Разумеется, евреи в целом, как любое меньшинство, ориентировались на власть. И если эта власть пребывала в конфликте с украинцами, то понятно, на чьей стороне оказывались евреи
Этим объясняется и слабая аккультурация евреев в украинскую культуру в более поздний период. Они интегрировались в русскую, польскую, австрийскую — то есть доминантные культуры. Украины еще просто нет на политической карте мира, когда евреи становятся патриотами национальных государств, — в этом особенность украинско-еврейских отношений.
— Казалось бы, на этом фоне должно возникнуть некое ощущение общности судьбы, коль речь идет о народах без своей страны…
— Оно не возникает, и это интересная проблема. Когда поляки теряют свою независимость, то ощущение общности судьбы с евреями весьма заметно. Между вторым и третьим разделом Польши магнаты заказали ряду выдающихся философов того времени трактаты о том, что предпринять для преодоления кризиса и сохранения собственной культуры. Один из самых известных респондентов стал Жан-Жак Руссо, который прямо им отписал, мол, независимость вы все равно потеряете, поэтому советую брать пример с евреев. И дальше он подробно рассказывает, как и что нужно делать, чтобы при отсутствии политической независимости сохранить национальную идентичность, не растворившись в окружающем мире, — пишет, что помогло евреям остаться евреями вопреки всему. Об этом трактате мало кто знает (тем более, что Руссо считают антиеврейским автором), но на польских магнатов он произвел впечатление.

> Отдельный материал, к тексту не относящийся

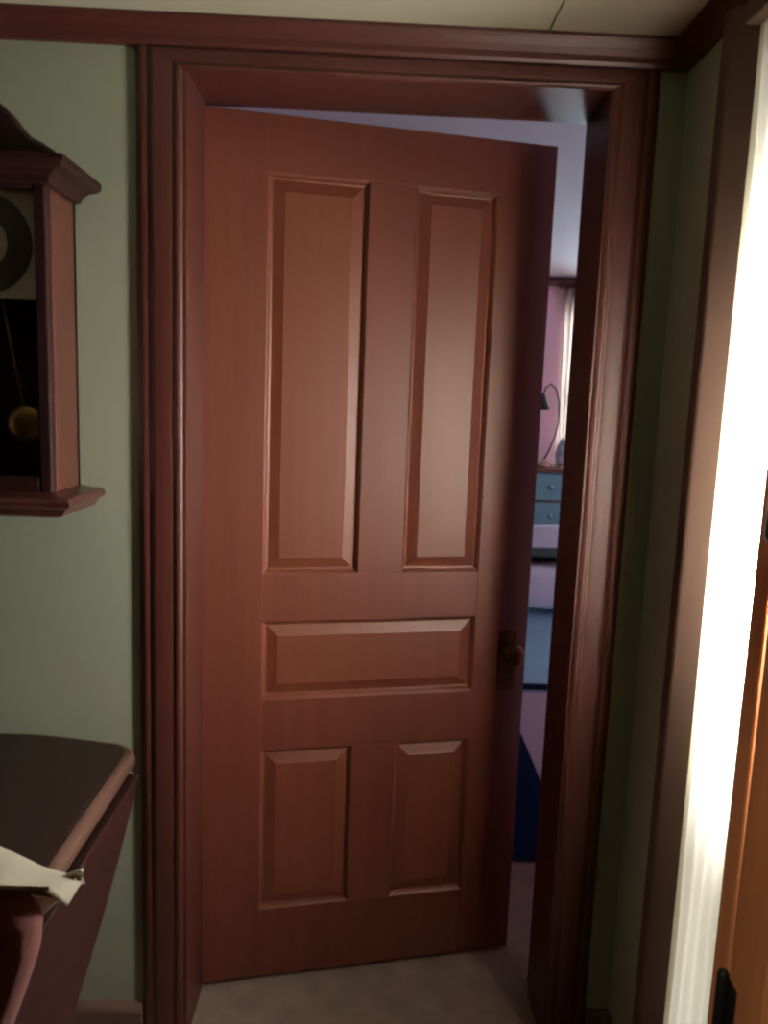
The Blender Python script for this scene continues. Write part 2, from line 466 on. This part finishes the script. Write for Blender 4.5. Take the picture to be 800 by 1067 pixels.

В украинском обществе эти тенденции проявляются только сегодня, когда многие заговорили о схожести вызовов, стоявших в разное время перед украинцами и евреями, и опыте Израиля, который ставят в пример как позитивную модель государственного строительства. Но эта общность носит уже иной характер, поскольку речь идет не о потере независимости, а, наоборот, ее обретении.